The entire concept of police being able to confiscate the property and money of suspected wrongdoers to keep them from being able to mount an effective defense is not only wrong, it violates constitutional protections, not only against unreasonable search and seizure, but also the concept of being innocent until proven guilty. To take large amounts of money from innocent people whose only crime is to have it on them makes thieves of the police.

We have to get rid of the RICO laws altogether, rather than just "reform" them, as Henry Hyde is trying to do. It's "too little, too late," and serves to "legitimize" police theft.
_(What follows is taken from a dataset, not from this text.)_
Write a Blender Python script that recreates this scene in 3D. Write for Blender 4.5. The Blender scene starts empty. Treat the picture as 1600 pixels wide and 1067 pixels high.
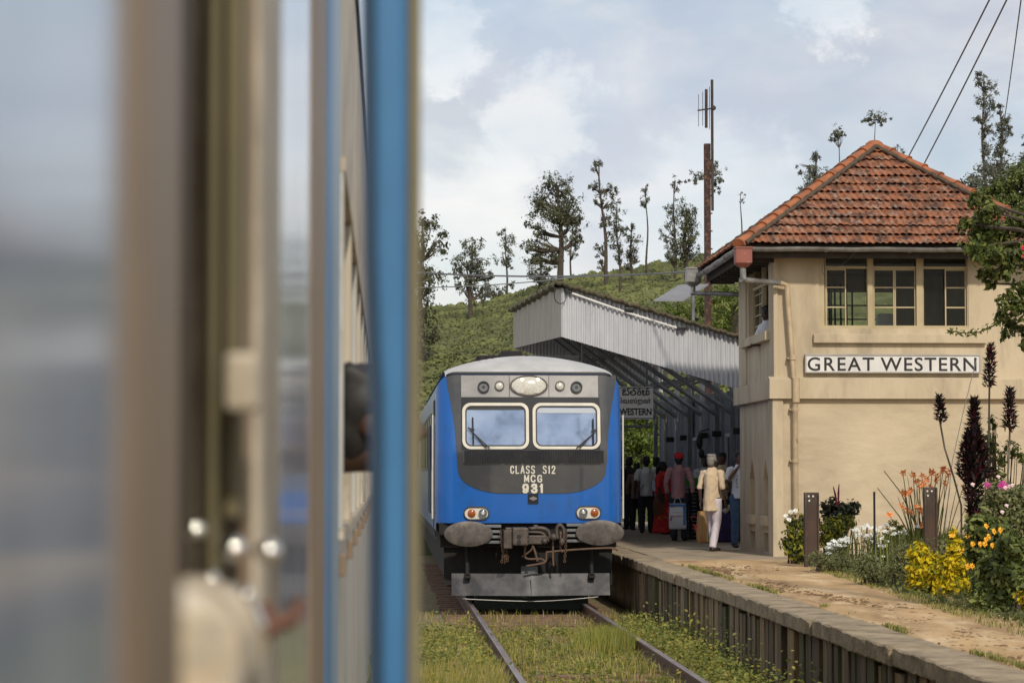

This must be stopped.

I was criticized the other day for using "inflammatory language" in what I write. The idea seems to be that I could get further if I didn't use such terms as "thief" and thievery," and "stealing" to describe what the police are doing. But I don't agree. I refuse to be "mealy-mouthed." When I describe a thief, even (especially) if he is wearing a badge, I call him a thief. Maybe someone will notice that way.